I wanted a very different father than the one I had. I wanted a father who would sit me on his lap and tell me a bedtime story and then tuck me into bed with a kiss on the forehead and a hug. I wanted a father who would sit at the dinner table and ask me how my day went at school and what I learned, who would review my homework with a questioning eye and with words of praise for a job well done when warranted. I wanted a father who would come to my high school glee club concerts and my high school theatre productions and the football games to watch me play in the marching band on Friday nights. But that’s not the father I got. Instead, I got a father who was unforgiving and relentless with his parental criticism, a man who never once told me that he loved me when I was growing up, a man who sat in stony silence at the breakfast table over his eggs and toast and never said, “Have a great day today!” All of this wreaked havoc on my own self-esteem.

I became sullen and rebellious because of this, I think. I wanted to be told that I was loved and appreciated and that I was smart, and pretty and a good kid. Because I never heard any of those things, I grew up believing that I was none of them. It’s no wonder I developed Borderline Personality Disorder (BPD). My lack of self-esteem almost dictated it.

When I was in high school I became sexually promiscuous, searching for the love I felt I could not get from my father in the arms of boys and men who I met at the discoteque downtown. By the time I graduated high school I had been pregnant twice. Both pregnancies were terminated with abortions.

Eventually I grew up and found a man who would marry me despite the fact that I was completely out of control emotionally. I had four children of my own and it was the act of becoming a mother which helped me finally put my own father into perspective.
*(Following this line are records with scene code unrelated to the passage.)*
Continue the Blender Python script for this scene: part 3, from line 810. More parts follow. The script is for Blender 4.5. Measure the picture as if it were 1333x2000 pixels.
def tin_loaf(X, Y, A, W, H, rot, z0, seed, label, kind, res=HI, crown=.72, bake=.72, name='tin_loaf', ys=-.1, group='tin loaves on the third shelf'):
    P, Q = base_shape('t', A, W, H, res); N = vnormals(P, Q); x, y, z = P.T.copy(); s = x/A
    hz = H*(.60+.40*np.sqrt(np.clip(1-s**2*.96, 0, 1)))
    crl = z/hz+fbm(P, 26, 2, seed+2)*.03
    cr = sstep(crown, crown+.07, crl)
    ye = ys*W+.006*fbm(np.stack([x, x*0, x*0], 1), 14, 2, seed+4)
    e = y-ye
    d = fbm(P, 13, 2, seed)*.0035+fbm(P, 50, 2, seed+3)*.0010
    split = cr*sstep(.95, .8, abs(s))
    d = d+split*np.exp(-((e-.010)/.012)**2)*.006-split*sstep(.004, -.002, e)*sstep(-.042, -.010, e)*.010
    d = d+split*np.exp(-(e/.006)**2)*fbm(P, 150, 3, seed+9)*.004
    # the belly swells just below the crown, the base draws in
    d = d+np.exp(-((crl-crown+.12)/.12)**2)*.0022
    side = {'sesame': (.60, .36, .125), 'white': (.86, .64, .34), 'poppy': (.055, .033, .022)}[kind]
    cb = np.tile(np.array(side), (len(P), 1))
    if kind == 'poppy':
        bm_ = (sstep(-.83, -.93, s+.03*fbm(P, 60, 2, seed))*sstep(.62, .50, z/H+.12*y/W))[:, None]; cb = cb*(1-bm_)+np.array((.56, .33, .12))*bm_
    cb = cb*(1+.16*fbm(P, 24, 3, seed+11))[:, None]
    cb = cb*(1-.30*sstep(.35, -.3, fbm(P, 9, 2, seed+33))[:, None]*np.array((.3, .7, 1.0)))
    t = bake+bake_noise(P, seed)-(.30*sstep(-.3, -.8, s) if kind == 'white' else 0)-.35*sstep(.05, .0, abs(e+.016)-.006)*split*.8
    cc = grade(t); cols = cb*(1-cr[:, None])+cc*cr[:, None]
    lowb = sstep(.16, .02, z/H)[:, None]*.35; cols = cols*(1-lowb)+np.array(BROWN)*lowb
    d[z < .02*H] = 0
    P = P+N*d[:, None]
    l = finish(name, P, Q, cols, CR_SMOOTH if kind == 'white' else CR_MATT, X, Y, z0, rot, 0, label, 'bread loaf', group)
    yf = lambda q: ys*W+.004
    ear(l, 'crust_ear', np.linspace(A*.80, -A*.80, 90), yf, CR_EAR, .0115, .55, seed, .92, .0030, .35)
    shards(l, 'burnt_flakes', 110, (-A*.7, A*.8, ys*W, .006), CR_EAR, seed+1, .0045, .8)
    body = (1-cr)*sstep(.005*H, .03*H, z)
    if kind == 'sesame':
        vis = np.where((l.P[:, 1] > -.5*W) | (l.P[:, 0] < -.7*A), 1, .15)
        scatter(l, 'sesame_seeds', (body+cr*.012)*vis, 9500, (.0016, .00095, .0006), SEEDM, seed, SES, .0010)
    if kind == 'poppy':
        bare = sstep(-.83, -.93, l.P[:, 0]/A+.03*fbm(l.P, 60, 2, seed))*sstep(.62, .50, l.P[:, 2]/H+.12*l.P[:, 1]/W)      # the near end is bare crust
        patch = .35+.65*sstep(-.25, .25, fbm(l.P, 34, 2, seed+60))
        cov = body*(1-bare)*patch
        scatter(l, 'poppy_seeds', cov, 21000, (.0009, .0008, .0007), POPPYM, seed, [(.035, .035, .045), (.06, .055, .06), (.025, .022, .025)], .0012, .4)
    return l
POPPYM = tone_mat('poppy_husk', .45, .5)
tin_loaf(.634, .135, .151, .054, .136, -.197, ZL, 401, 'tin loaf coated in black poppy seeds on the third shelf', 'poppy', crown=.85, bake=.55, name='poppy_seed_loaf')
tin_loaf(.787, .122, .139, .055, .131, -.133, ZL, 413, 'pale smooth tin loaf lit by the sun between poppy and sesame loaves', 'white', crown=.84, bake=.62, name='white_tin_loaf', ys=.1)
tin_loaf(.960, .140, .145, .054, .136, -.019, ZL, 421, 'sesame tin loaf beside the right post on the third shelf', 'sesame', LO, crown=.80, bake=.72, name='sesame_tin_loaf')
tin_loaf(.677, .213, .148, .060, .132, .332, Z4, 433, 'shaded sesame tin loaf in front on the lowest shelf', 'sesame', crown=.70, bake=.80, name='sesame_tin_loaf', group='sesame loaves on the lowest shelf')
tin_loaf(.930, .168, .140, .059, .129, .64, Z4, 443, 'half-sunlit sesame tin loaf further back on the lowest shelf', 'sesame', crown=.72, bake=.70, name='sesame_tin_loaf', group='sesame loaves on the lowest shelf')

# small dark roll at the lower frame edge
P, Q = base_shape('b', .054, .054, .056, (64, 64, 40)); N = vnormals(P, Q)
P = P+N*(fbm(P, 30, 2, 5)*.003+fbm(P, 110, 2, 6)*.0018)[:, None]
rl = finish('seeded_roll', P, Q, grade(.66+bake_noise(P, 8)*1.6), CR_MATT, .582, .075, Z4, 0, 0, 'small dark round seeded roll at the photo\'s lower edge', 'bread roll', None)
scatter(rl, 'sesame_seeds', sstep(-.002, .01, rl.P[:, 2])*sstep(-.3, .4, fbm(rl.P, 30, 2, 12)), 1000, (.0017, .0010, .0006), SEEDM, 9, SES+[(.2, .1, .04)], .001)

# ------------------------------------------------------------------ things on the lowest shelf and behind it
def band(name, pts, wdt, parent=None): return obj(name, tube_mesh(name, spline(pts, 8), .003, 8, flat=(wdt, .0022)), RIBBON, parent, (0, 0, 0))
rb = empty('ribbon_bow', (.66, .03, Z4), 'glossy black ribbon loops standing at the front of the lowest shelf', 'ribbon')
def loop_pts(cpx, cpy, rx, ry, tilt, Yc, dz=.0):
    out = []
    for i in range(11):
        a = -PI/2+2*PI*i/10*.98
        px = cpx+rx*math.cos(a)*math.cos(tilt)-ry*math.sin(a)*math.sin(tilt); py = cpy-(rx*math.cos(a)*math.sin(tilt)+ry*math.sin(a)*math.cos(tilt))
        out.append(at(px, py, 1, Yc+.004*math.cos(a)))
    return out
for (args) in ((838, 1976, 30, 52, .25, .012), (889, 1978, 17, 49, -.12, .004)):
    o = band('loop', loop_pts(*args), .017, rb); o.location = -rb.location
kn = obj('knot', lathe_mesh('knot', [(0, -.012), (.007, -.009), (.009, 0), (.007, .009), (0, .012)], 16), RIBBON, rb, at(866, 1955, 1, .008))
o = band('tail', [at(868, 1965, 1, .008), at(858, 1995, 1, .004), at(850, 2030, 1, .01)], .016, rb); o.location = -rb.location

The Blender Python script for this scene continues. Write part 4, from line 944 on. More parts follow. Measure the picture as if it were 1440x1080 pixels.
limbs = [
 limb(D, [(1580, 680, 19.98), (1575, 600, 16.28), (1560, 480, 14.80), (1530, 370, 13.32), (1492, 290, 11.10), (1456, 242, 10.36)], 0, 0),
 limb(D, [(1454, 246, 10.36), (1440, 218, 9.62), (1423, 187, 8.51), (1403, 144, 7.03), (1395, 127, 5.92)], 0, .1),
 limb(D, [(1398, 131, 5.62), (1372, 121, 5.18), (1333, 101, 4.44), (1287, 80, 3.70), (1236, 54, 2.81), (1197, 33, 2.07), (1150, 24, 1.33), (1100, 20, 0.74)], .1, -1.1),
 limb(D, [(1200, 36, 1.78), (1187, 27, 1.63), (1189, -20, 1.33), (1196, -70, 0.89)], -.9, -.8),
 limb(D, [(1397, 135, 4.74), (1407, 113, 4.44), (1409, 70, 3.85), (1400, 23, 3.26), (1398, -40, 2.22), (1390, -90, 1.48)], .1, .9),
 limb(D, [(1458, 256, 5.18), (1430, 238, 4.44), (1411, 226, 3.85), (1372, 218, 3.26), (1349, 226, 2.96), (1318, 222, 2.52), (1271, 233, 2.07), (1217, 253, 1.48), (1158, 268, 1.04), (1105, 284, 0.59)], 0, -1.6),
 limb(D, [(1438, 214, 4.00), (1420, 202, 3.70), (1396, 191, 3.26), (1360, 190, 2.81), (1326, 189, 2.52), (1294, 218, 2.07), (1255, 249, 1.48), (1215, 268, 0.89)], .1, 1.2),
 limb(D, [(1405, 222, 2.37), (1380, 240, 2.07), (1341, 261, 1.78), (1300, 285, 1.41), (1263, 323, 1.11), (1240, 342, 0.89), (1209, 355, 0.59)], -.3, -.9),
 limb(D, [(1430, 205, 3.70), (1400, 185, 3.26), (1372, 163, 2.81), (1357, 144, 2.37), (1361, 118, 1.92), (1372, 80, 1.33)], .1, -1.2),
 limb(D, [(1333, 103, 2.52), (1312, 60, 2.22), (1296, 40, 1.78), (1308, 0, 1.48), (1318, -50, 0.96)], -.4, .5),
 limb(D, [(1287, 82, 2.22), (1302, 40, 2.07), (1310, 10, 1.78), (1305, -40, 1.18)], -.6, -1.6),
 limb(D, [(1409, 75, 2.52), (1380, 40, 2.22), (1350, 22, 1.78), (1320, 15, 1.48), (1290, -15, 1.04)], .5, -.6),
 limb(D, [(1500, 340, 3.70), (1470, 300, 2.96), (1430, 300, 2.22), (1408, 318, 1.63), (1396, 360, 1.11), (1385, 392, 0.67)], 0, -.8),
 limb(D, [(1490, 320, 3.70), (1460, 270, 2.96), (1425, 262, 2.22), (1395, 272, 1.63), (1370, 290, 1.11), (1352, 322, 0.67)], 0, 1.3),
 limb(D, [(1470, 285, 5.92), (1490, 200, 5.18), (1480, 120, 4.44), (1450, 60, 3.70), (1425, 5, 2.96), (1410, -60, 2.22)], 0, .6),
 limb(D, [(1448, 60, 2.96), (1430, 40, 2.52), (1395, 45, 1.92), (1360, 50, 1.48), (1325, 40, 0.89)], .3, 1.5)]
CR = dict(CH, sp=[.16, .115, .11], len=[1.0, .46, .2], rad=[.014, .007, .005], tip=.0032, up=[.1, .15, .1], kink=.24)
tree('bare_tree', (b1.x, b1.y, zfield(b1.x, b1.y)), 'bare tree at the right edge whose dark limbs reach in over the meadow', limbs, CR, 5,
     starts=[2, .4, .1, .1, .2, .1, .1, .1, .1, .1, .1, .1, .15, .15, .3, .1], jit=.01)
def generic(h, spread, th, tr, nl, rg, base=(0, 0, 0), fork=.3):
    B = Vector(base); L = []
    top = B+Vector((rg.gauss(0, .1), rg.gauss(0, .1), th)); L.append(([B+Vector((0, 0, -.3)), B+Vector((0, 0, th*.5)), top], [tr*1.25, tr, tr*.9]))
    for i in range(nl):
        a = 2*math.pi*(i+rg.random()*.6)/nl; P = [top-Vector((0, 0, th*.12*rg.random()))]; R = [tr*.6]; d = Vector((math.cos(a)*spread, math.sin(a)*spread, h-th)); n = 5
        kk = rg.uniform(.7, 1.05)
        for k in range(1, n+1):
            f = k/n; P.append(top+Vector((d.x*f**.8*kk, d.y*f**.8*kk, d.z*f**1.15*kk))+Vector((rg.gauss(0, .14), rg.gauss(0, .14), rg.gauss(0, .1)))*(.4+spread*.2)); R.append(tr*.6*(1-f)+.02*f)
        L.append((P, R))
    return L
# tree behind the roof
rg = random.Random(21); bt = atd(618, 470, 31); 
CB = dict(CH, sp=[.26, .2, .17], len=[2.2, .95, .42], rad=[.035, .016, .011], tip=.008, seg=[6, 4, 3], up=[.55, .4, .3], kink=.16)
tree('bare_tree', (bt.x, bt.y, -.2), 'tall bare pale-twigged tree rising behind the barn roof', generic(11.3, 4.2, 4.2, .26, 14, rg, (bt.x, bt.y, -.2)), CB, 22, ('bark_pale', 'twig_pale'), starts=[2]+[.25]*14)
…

I learned from my Mom that my Dad had been terribly abused by his own mother. She kept a pack of dogs out in back of her house and it was his job to go out and clean the kennel. If he didn’t do a good enough job, he would be locked inside with them and fed the same food she fed to them. I was horrified to learn from my mother that his own mother had sexually molested him for years as a child. No wonder he didn’t like females much. My feelings toward him began to change. I began to realize that he could not give me those things I had so desperately craved as a child. He was simply unable to do so. He could not hug me because he himself had never been hugged as a child. And one day, I decided to forgive him for all his shortcomings and the ways he had let me down. This came about when I was thinking about the ways in which I had let my own children down. I realized that, like my father, I had done the best I could with what I had to work with at the time. My father could not teach me how to have good self-esteem because he himself did not have good self-esteem. And so it goes. BPD is a generational problem because of this, I think.

Our relationship changed profoundly when I was able to do this, forgive him. I stopped longing for him to be a different way, for him to treat me in a different manner. I stopped being angry at him for being the flawed, wounded person he was. I became able to meet him where he was and stopped demanding that he come to me.

So, I started to talk to him about the things that mattered to him: golf and football and poker. I discovered a man who had tremendous insecurities and fears, a man who was terribly ashamed of his lack of emotional intelligence but who felt powerless to change it or improve it. I was completely taken by surprise by the man I discovered. I was able to forgive him for being human and not having the tools required to raise an emotionally healthy child.

My father passed away about four years ago. He had suffered a stroke which left him unable to swallow and after repeated bouts of aspiration pneumonia he finally succumbed. I am so glad that I was able to have this epiphany while he was still living and that I was able to salvage some kind of a relationship with him before it became irretrievable.